EXERCISE REQUIREMENTS:
Print the data exactly, leaving nothing out.

SUPPLIED DATA:
☆ ☆ ☆ ☆ ☆

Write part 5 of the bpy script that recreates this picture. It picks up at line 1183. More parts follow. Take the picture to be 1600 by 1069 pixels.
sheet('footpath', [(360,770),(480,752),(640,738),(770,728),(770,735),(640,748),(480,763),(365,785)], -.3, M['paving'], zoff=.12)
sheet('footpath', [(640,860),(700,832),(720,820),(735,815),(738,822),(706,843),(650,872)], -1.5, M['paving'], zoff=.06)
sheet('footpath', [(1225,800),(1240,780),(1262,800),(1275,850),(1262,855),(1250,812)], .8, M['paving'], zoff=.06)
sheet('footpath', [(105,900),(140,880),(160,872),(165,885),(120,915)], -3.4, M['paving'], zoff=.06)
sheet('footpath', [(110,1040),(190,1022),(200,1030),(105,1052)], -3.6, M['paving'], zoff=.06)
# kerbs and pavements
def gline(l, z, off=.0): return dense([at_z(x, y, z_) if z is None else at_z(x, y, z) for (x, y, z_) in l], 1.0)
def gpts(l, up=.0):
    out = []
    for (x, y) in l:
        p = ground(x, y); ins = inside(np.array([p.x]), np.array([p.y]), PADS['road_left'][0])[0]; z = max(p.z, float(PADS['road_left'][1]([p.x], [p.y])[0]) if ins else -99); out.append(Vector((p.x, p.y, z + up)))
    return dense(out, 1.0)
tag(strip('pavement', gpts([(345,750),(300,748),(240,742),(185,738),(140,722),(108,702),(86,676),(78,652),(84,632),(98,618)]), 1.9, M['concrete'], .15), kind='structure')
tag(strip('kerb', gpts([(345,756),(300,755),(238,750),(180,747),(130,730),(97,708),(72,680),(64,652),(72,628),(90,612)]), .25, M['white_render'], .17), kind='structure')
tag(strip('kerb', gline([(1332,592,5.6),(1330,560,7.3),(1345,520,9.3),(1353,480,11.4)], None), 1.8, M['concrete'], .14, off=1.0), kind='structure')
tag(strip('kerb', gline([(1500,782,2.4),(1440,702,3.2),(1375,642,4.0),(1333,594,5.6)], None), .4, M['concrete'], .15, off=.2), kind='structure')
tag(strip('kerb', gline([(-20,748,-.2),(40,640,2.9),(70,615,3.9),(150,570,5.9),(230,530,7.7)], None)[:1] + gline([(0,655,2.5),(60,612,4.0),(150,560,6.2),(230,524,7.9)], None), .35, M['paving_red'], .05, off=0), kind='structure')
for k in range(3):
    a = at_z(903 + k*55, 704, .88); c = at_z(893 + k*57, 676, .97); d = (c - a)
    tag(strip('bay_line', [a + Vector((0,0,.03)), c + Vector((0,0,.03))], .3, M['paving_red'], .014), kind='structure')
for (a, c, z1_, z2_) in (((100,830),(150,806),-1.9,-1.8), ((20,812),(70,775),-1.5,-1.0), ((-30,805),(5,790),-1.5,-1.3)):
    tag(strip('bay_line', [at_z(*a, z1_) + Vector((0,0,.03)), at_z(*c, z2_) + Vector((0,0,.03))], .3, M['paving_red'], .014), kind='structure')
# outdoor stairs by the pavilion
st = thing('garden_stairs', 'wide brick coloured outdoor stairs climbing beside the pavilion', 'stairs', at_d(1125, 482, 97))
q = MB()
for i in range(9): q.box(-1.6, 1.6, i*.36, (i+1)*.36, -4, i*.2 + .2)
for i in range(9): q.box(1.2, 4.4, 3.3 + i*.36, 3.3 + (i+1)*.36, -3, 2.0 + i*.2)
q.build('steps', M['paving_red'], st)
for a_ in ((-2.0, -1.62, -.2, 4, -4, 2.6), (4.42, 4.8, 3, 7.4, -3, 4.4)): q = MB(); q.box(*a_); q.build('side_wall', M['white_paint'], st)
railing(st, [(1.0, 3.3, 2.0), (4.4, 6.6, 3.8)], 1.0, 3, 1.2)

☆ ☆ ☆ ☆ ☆

SOLUTION TO THIS PROBLEM:
Write part 5 of the bpy script that recreates this picture. It picks up at line 1183. More parts follow. Take the picture to be 1600 by 1069 pixels.
sheet('footpath', [(360,770),(480,752),(640,738),(770,728),(770,735),(640,748),(480,763),(365,785)], -.3, M['paving'], zoff=.12)
sheet('footpath', [(640,860),(700,832),(720,820),(735,815),(738,822),(706,843),(650,872)], -1.5, M['paving'], zoff=.06)
sheet('footpath', [(1225,800),(1240,780),(1262,800),(1275,850),(1262,855),(1250,812)], .8, M['paving'], zoff=.06)
sheet('footpath', [(105,900),(140,880),(160,872),(165,885),(120,915)], -3.4, M['paving'], zoff=.06)
sheet('footpath', [(110,1040),(190,1022),(200,1030),(105,1052)], -3.6, M['paving'], zoff=.06)
# kerbs and pavements
def gline(l, z, off=.0): return dense([at_z(x, y, z_) if z is None else at_z(x, y, z) for (x, y, z_) in l], 1.0)
def gpts(l, up=.0):
    out = []
    for (x, y) in l:
        p = ground(x, y); ins = inside(np.array([p.x]), np.array([p.y]), PADS['road_left'][0])[0]; z = max(p.z, float(PADS['road_left'][1]([p.x], [p.y])[0]) if ins else -99); out.append(Vector((p.x, p.y, z + up)))
    return dense(out, 1.0)
tag(strip('pavement', gpts([(345,750),(300,748),(240,742),(185,738),(140,722),(108,702),(86,676),(78,652),(84,632),(98,618)]), 1.9, M['concrete'], .15), kind='structure')
tag(strip('kerb', gpts([(345,756),(300,755),(238,750),(180,747),(130,730),(97,708),(72,680),(64,652),(72,628),(90,612)]), .25, M['white_render'], .17), kind='structure')
tag(strip('kerb', gline([(1332,592,5.6),(1330,560,7.3),(1345,520,9.3),(1353,480,11.4)], None), 1.8, M['concrete'], .14, off=1.0), kind='structure')
tag(strip('kerb', gline([(1500,782,2.4),(1440,702,3.2),(1375,642,4.0),(1333,594,5.6)], None), .4, M['concrete'], .15, off=.2), kind='structure')
tag(strip('kerb', gline([(-20,748,-.2),(40,640,2.9),(70,615,3.9),(150,570,5.9),(230,530,7.7)], None)[:1] + gline([(0,655,2.5),(60,612,4.0),(150,560,6.2),(230,524,7.9)], None), .35, M['paving_red'], .05, off=0), kind='structure')
for k in range(3):
    a = at_z(903 + k*55, 704, .88); c = at_z(893 + k*57, 676, .97); d = (c - a)
    tag(strip('bay_line', [a + Vector((0,0,.03)), c + Vector((0,0,.03))], .3, M['paving_red'], .014), kind='structure')
for (a, c, z1_, z2_) in (((100,830),(150,806),-1.9,-1.8), ((20,812),(70,775),-1.5,-1.0), ((-30,805),(5,790),-1.5,-1.3)):
    tag(strip('bay_line', [at_z(*a, z1_) + Vector((0,0,.03)), at_z(*c, z2_) + Vector((0,0,.03))], .3, M['paving_red'], .014), kind='structure')
# outdoor stairs by the pavilion
st = thing('garden_stairs', 'wide brick coloured outdoor stairs climbing beside the pavilion', 'stairs', at_d(1125, 482, 97))
q = MB()
for i in range(9): q.box(-1.6, 1.6, i*.36, (i+1)*.36, -4, i*.2 + .2)
for i in range(9): q.box(1.2, 4.4, 3.3 + i*.36, 3.3 + (i+1)*.36, -3, 2.0 + i*.2)
q.build('steps', M['paving_red'], st)
for a_ in ((-2.0, -1.62, -.2, 4, -4, 2.6), (4.42, 4.8, 3, 7.4, -3, 4.4)): q = MB(); q.box(*a_); q.build('side_wall', M['white_paint'], st)
railing(st, [(1.0, 3.3, 2.0), (4.4, 6.6, 3.8)], 1.0, 3, 1.2)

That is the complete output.